• [CHALLENGE] Lines containing the word "were" should be extracted in full.
┌─ MATERIAL FOR THIS EXERCISE
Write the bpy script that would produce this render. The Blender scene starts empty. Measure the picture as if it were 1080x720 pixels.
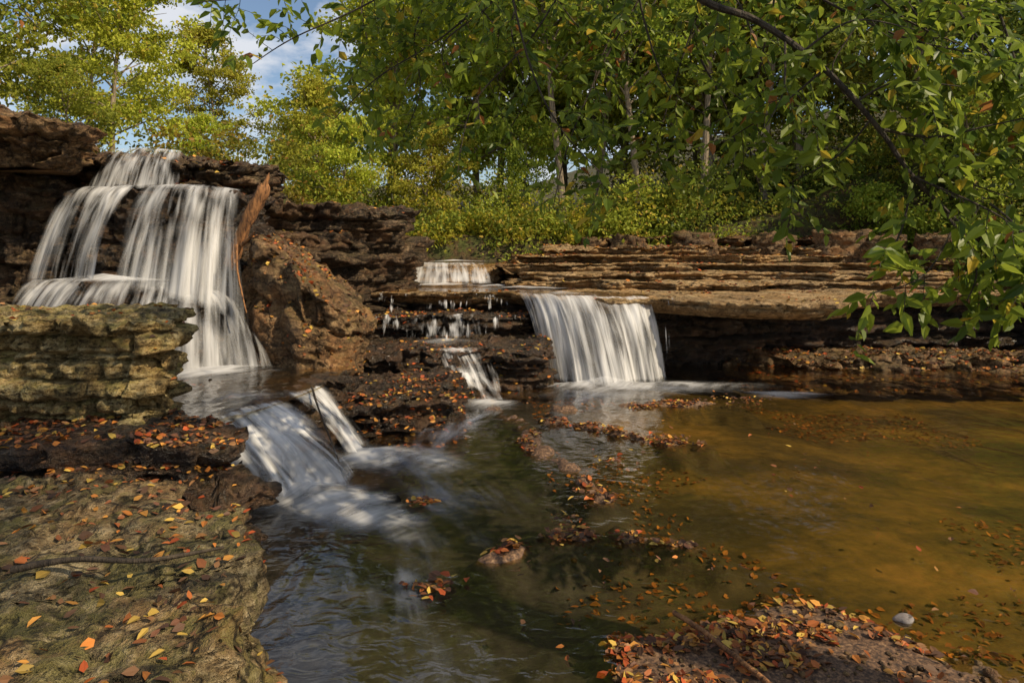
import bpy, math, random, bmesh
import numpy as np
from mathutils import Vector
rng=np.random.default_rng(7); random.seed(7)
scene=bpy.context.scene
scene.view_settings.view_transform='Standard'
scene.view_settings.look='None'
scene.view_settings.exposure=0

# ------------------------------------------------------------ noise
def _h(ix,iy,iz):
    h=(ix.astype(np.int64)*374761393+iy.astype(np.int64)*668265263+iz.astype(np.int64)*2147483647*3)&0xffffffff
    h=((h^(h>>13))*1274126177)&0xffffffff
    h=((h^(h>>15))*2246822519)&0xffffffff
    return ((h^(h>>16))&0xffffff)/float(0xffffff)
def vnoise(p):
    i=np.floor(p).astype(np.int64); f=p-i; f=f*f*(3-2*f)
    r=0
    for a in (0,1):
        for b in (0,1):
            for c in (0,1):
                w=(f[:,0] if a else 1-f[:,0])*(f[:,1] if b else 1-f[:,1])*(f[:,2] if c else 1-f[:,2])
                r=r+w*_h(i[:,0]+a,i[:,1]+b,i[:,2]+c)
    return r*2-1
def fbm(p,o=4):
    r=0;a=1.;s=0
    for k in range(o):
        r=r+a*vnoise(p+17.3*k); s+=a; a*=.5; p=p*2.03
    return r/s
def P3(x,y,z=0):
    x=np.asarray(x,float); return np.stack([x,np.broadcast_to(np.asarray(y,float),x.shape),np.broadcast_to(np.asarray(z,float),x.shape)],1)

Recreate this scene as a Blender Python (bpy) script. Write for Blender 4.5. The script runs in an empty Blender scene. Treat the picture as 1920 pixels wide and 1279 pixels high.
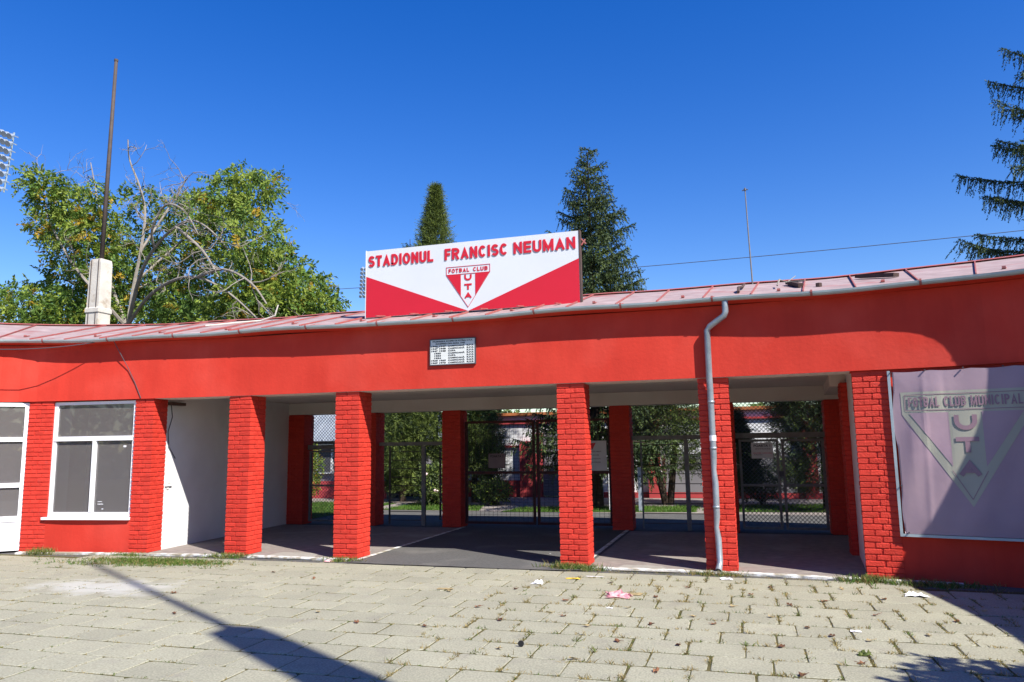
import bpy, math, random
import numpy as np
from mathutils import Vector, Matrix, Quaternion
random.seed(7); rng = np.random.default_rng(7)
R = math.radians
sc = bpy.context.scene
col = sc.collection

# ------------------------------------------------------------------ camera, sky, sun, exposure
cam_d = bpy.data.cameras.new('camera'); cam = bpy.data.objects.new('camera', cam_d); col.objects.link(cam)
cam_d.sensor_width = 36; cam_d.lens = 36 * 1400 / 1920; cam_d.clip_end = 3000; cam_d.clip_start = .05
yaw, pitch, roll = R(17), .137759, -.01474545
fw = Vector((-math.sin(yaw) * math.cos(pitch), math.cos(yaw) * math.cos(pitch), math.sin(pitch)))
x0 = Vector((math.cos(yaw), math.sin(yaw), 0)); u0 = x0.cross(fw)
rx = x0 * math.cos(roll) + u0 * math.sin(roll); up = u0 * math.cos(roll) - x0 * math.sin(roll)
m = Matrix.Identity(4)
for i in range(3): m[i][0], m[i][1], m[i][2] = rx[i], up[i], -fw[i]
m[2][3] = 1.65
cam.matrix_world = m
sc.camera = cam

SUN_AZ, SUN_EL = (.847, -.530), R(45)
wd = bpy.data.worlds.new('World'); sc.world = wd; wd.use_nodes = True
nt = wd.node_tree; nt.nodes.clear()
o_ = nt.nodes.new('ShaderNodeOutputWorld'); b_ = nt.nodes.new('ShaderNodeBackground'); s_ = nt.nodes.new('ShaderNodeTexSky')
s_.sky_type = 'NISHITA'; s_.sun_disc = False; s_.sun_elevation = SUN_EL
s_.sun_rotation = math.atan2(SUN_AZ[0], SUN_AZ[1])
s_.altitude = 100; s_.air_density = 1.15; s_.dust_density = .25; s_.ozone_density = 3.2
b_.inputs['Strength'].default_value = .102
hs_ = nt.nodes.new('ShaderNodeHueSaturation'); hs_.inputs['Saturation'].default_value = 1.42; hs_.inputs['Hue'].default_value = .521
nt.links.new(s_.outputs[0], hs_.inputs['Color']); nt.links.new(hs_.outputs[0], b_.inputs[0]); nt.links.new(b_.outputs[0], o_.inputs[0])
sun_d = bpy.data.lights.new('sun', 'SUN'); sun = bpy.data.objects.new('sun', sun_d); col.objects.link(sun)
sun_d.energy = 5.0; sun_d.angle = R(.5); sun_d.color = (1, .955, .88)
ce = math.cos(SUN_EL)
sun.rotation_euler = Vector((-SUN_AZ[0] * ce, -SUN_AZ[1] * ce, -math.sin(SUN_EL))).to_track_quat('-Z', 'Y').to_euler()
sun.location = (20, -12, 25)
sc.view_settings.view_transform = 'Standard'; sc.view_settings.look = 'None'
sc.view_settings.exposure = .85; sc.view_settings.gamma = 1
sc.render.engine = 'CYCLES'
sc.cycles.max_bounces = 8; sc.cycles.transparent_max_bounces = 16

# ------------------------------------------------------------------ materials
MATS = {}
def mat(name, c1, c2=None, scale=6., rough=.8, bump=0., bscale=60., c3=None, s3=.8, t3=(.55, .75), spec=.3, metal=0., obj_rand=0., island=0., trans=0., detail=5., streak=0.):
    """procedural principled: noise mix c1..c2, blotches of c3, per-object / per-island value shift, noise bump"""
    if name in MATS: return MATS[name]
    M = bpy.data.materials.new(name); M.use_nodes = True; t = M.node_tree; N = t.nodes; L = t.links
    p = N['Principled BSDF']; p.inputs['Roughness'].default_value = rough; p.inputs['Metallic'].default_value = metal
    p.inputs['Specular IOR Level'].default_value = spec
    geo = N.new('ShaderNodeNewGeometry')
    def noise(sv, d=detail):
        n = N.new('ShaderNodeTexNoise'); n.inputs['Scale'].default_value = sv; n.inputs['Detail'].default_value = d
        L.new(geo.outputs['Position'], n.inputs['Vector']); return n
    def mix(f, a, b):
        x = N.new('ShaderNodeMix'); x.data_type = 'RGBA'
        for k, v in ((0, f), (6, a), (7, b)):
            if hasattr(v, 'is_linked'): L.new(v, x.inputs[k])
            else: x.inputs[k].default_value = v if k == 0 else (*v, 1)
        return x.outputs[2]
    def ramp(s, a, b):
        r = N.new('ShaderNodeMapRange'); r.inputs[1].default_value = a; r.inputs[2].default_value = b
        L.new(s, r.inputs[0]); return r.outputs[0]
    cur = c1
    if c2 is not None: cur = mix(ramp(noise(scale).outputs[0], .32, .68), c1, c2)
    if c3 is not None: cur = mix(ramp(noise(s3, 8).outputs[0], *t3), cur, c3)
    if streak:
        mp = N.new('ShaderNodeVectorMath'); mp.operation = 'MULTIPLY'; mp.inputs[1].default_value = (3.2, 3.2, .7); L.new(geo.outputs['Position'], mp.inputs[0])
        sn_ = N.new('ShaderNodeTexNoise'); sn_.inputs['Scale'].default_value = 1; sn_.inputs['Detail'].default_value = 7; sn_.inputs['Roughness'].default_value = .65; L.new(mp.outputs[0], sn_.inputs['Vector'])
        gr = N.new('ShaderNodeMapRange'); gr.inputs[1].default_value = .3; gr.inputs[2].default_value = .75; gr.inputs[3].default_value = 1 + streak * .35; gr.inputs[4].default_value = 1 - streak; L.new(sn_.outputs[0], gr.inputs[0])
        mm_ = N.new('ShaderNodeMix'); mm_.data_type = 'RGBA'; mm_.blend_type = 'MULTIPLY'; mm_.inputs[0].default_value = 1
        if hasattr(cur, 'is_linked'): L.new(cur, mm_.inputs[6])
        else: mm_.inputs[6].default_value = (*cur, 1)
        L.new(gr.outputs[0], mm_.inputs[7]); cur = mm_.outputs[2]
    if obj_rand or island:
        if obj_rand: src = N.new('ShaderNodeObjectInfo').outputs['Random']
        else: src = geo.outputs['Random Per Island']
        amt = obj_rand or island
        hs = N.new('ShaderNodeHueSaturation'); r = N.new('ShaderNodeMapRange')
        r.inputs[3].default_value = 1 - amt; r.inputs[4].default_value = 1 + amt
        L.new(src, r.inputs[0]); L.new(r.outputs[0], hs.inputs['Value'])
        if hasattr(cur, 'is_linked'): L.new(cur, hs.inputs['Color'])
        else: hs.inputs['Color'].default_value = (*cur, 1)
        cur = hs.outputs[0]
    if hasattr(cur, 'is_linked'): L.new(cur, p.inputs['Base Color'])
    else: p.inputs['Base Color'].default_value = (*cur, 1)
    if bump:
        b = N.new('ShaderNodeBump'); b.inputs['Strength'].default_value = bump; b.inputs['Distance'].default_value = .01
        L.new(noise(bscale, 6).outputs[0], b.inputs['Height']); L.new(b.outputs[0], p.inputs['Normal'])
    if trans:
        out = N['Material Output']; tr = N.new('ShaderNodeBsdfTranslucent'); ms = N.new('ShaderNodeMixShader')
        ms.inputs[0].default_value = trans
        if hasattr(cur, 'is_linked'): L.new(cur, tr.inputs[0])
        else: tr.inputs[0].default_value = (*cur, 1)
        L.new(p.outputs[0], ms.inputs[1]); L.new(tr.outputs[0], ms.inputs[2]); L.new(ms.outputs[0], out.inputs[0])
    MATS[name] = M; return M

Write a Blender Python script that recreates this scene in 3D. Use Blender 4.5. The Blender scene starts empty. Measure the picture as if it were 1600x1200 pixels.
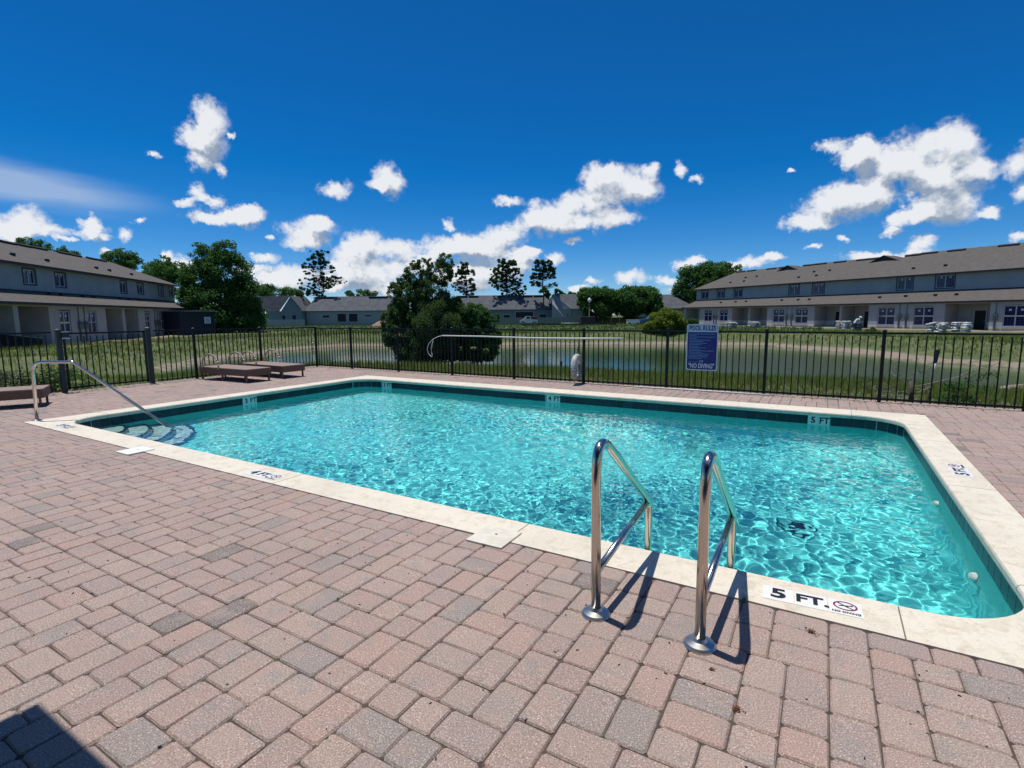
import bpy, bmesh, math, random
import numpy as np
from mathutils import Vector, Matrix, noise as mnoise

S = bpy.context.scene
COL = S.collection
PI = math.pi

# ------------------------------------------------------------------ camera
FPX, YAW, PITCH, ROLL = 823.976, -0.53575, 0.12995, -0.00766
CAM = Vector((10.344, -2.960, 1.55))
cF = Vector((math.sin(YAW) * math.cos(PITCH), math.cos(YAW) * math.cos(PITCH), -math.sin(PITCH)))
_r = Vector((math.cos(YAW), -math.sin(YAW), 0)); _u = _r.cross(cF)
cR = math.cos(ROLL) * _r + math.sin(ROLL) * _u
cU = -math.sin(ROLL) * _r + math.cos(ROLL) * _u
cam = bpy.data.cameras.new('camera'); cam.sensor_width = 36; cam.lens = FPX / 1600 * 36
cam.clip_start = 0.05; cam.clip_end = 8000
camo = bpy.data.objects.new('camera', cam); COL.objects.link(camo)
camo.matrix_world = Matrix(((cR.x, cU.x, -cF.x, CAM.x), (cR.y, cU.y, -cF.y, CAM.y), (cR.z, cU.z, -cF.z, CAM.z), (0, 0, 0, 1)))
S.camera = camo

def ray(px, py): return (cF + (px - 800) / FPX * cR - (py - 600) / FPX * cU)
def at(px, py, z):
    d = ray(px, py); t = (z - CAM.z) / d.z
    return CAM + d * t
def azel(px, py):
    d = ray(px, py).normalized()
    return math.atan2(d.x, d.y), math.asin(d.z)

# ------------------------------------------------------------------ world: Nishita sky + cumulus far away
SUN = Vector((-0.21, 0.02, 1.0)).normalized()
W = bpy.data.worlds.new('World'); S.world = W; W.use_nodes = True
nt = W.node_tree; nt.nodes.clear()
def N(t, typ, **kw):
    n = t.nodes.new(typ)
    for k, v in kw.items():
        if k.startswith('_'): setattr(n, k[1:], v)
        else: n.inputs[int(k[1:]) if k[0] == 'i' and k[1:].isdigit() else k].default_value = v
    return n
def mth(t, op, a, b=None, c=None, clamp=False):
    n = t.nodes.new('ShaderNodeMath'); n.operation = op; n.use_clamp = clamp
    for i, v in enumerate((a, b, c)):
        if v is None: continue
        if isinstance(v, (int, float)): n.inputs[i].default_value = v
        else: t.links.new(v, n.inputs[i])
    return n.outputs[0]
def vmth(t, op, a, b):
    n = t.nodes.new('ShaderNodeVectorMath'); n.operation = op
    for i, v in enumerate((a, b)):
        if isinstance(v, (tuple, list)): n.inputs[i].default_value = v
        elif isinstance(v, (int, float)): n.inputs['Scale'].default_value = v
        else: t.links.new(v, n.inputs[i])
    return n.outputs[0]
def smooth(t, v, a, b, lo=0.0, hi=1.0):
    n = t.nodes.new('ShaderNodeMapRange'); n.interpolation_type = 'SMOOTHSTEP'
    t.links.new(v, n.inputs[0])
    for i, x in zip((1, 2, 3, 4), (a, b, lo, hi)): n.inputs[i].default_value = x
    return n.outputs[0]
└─
• [RESPONSE TO THE EXERCISE]
Write the bpy script that would produce this render. The Blender scene starts empty. Measure the picture as if it were 1080x720 pixels.
Write a Blender Python script that recreates this scene in 3D. Use Blender 4.5. The Blender scene starts empty. Measure the picture as if it were 1600x1200 pixels.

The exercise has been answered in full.